Three broad patterns emerged. First, showcase allies: places like South Korea or, on the other side, Cuba. Here, superpowers tolerated high up‑front costs because “success” could be televised. Generous grants, imports of machinery, and access to rich markets let some of these economies climb the value chain faster than their peers. South Korea leveraged U.S. grants and security guarantees to push land reform, protect infant industries, and pour money into education—choices local elites endorsed, not Washington.
Second, swing states: India, Egypt, Indonesia, Yugoslavia. These governments accepted mixed packages—World Bank loans alongside Soviet‑built plants, Western technical missions beside Comecon trade deals. Rather than copy a single blueprint, they assembled hybrids: partial planning, partial markets, carefully rationed foreign investment. That experimentation helped some diversify away from raw‑material exports, but it also created bureaucratic thickets and overlapping obligations to multiple sponsors.
Third, disposable clients: regimes backed mainly for bases, minerals or voting blocs at the UN. In these cases, guns and prestige projects arrived faster than accountants. Railways ended in mines and ports useful for commodity export, not in networks joining domestic markets. Health and primary education often lagged behind military spending. By the early 1980s, the debt pile‑up in many such countries reflected years of borrowing for projects that produced little foreign exchange.
Local leaders were not all alike. Some, like Tanzania’s Julius Nyerere, used external rivalry to attempt ambitious social transformations, betting on rural collectivisation and rapid literacy gains. Others channelled aid into patronage: import licences, state‑owned firms stuffed with loyalists, and security services that outgrew basic public administration. Where institutions to audit, tax, and maintain infrastructure stayed weak, even well‑designed projects decayed.
Your challenge this week: pick one developing country you’re curious about—say Ghana, Vietnam, or Chile. Trace one major Cold‑War‑era economic decision: a dam, a land reform, a big nationalisation or privatisation. Ask: Who financed it? Which side cheered it on? Then, follow its afterlife: Is that dam still generating power and revenue, or is it a stranded asset? Did that reform broaden opportunity, or entrench a new elite? You’re not just doing history; you’re mapping how global rivalry hardened into today’s winners, strugglers, and stuck‑in‑the‑middle economies.
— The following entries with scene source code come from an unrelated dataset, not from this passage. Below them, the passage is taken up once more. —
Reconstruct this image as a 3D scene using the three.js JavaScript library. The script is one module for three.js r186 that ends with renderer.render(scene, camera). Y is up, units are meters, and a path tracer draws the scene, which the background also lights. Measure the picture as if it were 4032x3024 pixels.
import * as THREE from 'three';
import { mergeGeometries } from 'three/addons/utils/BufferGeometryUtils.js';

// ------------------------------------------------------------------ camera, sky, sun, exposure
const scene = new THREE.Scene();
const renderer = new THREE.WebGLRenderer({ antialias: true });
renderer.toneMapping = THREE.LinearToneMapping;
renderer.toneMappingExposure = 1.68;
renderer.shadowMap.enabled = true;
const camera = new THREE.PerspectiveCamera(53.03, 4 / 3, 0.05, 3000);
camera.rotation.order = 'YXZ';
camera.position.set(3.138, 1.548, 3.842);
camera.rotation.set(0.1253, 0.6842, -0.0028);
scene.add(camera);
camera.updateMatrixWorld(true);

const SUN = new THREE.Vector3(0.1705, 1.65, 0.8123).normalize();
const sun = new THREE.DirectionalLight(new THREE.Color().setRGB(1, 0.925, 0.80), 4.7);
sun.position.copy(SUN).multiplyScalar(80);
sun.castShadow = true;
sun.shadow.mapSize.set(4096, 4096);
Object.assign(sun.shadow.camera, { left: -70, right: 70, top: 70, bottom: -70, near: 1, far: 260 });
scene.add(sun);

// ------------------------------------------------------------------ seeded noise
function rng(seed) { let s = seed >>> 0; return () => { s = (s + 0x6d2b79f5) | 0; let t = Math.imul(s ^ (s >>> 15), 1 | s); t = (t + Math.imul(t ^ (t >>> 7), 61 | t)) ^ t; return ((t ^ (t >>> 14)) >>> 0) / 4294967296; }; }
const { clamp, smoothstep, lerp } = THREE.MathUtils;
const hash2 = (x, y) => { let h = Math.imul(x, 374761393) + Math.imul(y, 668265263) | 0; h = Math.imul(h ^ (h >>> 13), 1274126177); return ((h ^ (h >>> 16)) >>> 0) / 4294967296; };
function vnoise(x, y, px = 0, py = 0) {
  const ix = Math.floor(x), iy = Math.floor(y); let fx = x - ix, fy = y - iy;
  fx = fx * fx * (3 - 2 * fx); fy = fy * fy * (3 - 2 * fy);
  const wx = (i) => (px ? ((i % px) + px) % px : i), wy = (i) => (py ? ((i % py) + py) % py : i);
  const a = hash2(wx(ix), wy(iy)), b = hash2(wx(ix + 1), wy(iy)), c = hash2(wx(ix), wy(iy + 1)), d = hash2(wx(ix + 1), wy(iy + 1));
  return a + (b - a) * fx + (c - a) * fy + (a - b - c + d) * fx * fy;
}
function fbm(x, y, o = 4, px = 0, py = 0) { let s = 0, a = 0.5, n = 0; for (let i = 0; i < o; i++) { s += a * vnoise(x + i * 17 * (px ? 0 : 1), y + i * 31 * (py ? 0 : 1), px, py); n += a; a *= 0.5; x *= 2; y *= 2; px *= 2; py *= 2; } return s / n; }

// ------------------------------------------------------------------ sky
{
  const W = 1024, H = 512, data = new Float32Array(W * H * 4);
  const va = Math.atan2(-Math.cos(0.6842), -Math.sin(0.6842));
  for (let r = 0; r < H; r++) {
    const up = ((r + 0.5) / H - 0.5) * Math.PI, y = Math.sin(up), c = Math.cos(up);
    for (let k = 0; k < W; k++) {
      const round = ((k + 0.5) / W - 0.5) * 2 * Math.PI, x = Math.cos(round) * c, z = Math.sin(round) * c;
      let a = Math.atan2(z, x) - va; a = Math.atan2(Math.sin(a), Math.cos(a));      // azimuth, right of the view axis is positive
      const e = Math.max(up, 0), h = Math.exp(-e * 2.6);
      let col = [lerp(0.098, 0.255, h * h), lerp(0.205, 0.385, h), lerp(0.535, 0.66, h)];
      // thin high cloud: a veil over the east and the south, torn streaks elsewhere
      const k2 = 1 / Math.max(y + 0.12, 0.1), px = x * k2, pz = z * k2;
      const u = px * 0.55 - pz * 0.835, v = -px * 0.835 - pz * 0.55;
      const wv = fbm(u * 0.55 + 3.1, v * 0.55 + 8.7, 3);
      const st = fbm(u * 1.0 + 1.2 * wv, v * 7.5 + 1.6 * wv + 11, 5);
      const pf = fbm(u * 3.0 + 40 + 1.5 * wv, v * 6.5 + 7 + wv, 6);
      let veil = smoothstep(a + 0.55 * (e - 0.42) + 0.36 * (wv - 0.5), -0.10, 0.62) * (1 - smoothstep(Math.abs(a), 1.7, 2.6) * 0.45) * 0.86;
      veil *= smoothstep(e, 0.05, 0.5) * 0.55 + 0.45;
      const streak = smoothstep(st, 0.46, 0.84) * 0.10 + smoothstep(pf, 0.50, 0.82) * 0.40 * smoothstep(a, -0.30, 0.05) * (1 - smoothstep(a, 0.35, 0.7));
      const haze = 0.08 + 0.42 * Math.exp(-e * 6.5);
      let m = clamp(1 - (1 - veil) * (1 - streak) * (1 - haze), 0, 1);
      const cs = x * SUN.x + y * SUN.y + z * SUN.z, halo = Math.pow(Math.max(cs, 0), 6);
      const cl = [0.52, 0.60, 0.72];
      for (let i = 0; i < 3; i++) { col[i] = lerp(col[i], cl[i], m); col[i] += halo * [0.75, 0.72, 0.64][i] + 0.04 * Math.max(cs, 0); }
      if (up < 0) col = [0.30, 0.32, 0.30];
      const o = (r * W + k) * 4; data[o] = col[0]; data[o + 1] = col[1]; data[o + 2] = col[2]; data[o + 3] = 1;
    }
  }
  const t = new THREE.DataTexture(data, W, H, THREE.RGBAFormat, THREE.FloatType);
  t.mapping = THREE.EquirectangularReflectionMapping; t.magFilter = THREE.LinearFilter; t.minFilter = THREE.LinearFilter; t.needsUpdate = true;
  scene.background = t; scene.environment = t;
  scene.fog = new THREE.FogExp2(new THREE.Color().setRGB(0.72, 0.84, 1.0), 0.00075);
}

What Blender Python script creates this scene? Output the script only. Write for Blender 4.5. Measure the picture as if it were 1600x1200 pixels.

Kenya’s story offers a concrete glimpse of how high‑stakes choices played out. Western donors underwrote tea and coffee schemes, export‑oriented roads, and tourism infrastructure, while Soviet advisers occasionally courted unions and student groups rather than ministries. The result wasn’t a clear “win” for either side, but a pattern: sectors tied to foreign exchange boomed, while local manufacturing and low‑income regions often lagged.
Or consider Algeria, which poured energy windfalls and Eastern‑bloc credits into heavy industry far from its main consumer markets. Plants ran below capacity; spare parts had to be imported with precious hard currency. When oil prices fell in the 1980s, debts that once seemed manageable suddenly constrained every new policy choice.
Think of these cases less as morality tales and more as early blueprints for today’s debates over Chinese Belt and Road loans, Gulf sovereign wealth funds, or climate finance aimed at the same corridors and ports.
Today’s climate funds, Belt and Road corridors and Gulf investment zones sit on top of those earlier choices like fresh layers of concrete on old foundations. A port once upgraded for Cold‑War shipping lanes might now chase container traffic or green‑hydrogen exports; a training deal might echo in today’s tech diaspora. Your future tax bill, job market, even blackout risk can hinge on how past crises were “resolved” rather than truly fixed. History here is less a museum than a partly finished construction site.
Cold‑War money didn’t just build roads; it carved habits into ministries—who they call for cash, which currencies they trust, which statistics they massage. Like grooves worn into a well‑used tool, those habits shape today’s talks over green tech, migration, and debt relief, quietly steering choices that look “new” but follow very old paths.
Before next week, ask yourself: 1) “Looking at my own country, where do I most clearly see the ‘resource curse’ or dependency on raw commodity exports the podcast described, and how is that shaping people’s daily lives around me?” 2) “If I had to choose one local industry that could realistically move us up the value chain—like processing our own minerals, food, or textiles instead of exporting them raw—what would it be, and who (a specific company, co‑op, or community group) is already trying to do this that I could learn more about or support?” 3) “When I buy something this week that’s imported from a rich country, how would that purchase look different if it were produced here under fair labor and environmental standards, and what trade‑offs—price, quality, convenience—would I honestly be willing to accept to make that shift possible?”